With a simple, sincere question, Fr. Merlin Mulvihill, S.J., revealed wisdom, patience, and the importance of clear priorities. I have used the lesson of that experience as a guide for my teams, as a way to suggest focus to my supervisors (including university deans and presidents) and to illustrate to many what true leaders focus on. I still remember the incident with great clarity.
The classroom was full of sophomores, all sporting the required green blazer of the early 1970s Strake Jesuit uniform. Slacks, shirts, and ties exhibited a range of colors and patterns indicative of the waning influence of the Woodstock era; coordinating wardrobes with blazers was a lost cause. Hair lengths varied, pushing the limits allowed by the school’s dress code or Coach Martinez’s rules, whichever we feared most. We were sophomores; Fr. J.B. Leininger, S.J., enjoyed reminding us what sophomores were: sophos – wise and moros – foolish. It was a room full of such wise and foolish boys-becoming-men that Fr. Mulvihill queried with “The leadership of the school is interested in what we can do to make the school better.
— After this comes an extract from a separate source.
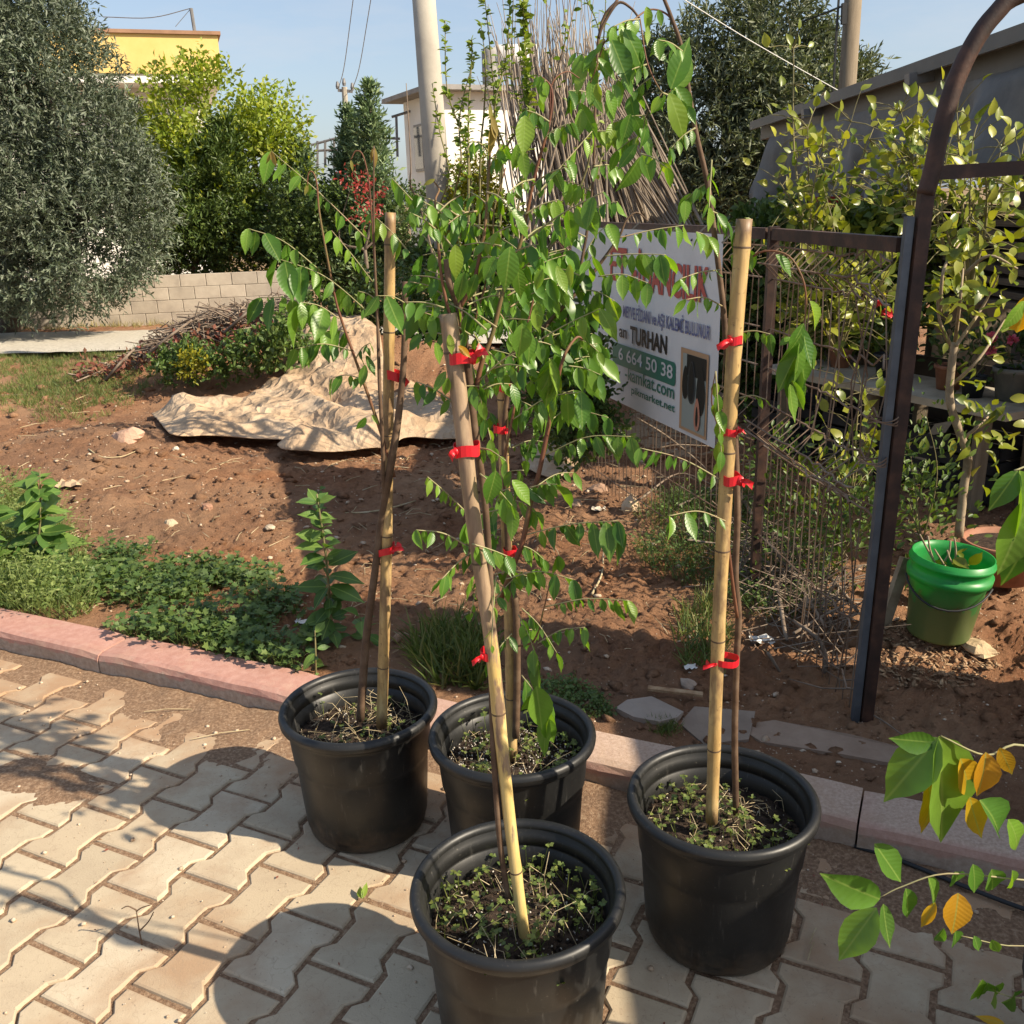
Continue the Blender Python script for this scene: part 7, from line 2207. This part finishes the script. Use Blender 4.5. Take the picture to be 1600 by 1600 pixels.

What are your ideas?”
The school’s leaders were considering such things while also juggling the difficult, courageous decisions of reorganization after the financial debacle that struck Strake Jesuit when it was only about 10 years old. Amidst all the complications of those considerations – selling off property, planning improvements of buildings and construction of new ones, re-working growth and development plans with the new financial realities, expanding efforts to raise funds (that included the creation of Spring Fling) - he asked a room of 16-year-olds for their input. He sought to learn from our perspectives, yet it was we who learned if we paid attention.
Responses came quickly: “Get rid of the blazer requirement”; “Less homework”; “Let us grow our hair longer”; “No more ties”…and more, though enough for Fr. Mulvihill to get the gist of the responses. He listened. He nodded as if to say, “I should have known this was coming,” and then exhaled.
“Gentlemen, you are sharing what you believe will make your stay here easier for you. We are looking for ways to create a school that you will send your sons to.” Looking back over the years since, many of my classmates have done just that.
I have many fond high school memories, several that I used in a Career Day presentation that I delivered at Strake Jesuit years ago. I don’t think anything that I learned in high school, or after, about life, leadership, patience, wisdom, foresight, and vision tops the poignant clarity of Fr. Mulvihill’s statement. It made me a better employee, supervisor, administrator, coach, and parent. I believe it made me a better man, a better Man for Others. And that’s the point of Strake Jesuit, isn’t it?